Scale effects in internal wave attractors

TL;DR

This study investigates how scale influences internal wave attractors in both linear and nonlinear regimes using experiments and numerical simulations, revealing classical viscous scaling and energy cascade effects.

Contribution

It provides the first detailed analysis of scale effects in internal wave attractors, combining experimental and numerical methods across regimes.

Findings

Linear regime shows classical viscous scaling for beam width.

Nonlinear regime links width-to-length ratio scaling with energy cascade.

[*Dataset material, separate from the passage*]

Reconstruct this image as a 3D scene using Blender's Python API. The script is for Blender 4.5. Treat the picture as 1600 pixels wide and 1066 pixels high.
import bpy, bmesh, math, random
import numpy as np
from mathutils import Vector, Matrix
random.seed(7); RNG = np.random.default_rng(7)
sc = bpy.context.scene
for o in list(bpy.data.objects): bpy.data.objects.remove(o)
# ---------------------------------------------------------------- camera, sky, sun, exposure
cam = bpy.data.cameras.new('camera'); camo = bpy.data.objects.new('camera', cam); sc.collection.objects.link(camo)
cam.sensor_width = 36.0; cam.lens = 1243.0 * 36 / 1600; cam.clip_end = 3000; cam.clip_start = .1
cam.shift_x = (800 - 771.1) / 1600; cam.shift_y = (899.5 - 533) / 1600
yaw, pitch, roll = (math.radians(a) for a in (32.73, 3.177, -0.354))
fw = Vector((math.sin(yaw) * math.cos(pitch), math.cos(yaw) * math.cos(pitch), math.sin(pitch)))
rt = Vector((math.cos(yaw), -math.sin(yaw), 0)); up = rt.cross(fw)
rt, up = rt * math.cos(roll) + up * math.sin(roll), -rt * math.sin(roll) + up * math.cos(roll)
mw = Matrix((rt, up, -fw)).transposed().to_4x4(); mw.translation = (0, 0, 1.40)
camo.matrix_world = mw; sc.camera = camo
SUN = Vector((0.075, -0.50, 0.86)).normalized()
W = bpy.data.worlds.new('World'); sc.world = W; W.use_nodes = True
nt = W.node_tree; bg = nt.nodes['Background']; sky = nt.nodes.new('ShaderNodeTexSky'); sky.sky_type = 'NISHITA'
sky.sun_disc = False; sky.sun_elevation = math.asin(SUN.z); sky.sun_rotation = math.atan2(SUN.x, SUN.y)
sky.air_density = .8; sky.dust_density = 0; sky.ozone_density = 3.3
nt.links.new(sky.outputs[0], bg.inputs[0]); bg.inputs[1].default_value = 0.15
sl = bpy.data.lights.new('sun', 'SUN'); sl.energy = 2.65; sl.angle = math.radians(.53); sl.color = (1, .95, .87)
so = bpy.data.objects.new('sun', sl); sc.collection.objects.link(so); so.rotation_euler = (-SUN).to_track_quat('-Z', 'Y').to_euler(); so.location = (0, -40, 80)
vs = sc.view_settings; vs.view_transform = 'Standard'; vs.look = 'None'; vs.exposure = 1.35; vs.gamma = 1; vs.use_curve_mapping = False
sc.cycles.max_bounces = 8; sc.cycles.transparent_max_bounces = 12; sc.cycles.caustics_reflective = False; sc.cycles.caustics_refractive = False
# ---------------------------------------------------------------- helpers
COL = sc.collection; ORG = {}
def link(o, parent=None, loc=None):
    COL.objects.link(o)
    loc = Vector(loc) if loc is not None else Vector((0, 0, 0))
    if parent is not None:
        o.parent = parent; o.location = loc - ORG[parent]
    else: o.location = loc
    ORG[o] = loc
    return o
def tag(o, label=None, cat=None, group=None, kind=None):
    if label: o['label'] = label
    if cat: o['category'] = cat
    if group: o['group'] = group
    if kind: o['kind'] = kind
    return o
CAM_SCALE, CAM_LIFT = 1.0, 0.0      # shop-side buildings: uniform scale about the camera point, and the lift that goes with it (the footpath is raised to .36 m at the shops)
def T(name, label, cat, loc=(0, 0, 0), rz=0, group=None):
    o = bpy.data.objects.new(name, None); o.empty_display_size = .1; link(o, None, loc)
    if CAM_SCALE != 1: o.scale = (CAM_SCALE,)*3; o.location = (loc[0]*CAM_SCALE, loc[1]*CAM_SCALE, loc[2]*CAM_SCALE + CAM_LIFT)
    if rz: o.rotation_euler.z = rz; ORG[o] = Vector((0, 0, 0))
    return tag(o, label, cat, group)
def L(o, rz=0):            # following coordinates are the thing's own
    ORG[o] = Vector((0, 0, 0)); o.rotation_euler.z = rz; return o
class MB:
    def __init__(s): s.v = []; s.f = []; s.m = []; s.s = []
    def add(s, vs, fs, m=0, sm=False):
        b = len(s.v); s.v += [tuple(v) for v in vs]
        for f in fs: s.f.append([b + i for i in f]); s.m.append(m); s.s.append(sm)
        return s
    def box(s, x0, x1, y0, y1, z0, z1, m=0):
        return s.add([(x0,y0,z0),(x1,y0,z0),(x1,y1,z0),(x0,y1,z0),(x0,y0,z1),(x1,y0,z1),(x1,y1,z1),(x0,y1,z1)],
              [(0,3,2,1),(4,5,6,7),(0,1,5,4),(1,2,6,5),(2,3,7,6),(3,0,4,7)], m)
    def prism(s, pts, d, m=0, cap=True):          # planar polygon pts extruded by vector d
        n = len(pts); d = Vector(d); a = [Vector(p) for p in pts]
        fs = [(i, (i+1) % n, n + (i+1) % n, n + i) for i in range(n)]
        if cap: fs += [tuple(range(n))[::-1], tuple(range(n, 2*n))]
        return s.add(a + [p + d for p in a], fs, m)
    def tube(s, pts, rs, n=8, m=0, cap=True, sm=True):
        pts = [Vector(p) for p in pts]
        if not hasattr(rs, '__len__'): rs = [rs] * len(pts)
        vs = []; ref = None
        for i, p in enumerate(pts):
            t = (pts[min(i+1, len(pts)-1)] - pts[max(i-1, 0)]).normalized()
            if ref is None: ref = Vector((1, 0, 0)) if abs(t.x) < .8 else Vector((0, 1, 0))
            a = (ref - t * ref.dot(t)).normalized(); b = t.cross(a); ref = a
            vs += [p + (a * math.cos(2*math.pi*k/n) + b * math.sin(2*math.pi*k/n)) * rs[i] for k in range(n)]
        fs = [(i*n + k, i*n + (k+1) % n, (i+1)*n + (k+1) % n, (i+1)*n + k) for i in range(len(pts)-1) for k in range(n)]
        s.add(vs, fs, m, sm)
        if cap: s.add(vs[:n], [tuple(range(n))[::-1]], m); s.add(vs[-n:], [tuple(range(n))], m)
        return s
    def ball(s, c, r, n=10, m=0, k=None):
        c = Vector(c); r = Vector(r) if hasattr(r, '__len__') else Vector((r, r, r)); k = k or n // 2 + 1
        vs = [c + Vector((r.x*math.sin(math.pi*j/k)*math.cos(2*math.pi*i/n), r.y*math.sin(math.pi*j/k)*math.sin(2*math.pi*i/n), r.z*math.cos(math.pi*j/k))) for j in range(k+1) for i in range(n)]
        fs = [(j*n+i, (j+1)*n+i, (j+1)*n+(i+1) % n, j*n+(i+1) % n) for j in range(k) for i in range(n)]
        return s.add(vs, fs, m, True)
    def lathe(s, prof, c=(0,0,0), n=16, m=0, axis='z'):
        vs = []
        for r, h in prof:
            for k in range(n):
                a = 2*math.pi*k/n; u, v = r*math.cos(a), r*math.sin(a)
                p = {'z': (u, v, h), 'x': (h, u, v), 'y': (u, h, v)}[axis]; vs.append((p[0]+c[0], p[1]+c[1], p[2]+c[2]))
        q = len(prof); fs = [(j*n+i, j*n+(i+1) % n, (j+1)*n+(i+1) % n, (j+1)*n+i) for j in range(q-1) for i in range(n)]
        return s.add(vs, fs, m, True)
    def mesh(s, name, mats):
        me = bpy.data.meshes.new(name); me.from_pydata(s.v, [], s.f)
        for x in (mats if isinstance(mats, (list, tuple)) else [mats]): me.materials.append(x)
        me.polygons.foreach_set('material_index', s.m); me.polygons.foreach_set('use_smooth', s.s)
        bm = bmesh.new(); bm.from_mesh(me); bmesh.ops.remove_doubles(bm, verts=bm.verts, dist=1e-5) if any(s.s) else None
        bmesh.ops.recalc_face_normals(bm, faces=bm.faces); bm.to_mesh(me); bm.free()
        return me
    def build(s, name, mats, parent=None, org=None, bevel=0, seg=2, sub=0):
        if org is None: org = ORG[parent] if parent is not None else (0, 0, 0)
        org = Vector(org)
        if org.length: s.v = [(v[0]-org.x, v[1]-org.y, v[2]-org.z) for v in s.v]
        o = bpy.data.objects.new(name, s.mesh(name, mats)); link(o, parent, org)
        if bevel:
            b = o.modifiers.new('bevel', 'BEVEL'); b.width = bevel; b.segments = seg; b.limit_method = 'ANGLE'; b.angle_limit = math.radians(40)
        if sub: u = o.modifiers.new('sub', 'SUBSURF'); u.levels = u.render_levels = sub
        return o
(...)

Results include wavelength, amplitude, and width variations over time and forcing amplitude.

Abstract

As a necessary preliminary step toward geophysically significant extrapolations, we study the scale effects in internal wave attractors in the linear and nonlinear regimes. We use two geometrically similar experimental set-ups, scaled to factor 3, and numerical simulations (a spectral element method, based on the Nek5000 open solver) for a range of parameters that is typically accessible in laboratory. In the linear regime, we recover the classical viscous scaling for the beam width, which is not affected by variations of the amplitude of the input perturbation. In the nonlinear regime, we show that the scaling of the width-to-length ratio of the attractor branches is intimately related with the energy cascade from large-scale energy input to dissipation. We present results for the wavelength, amplitude and width of the beam as a function of time and as a function of the amplitude of the forcing.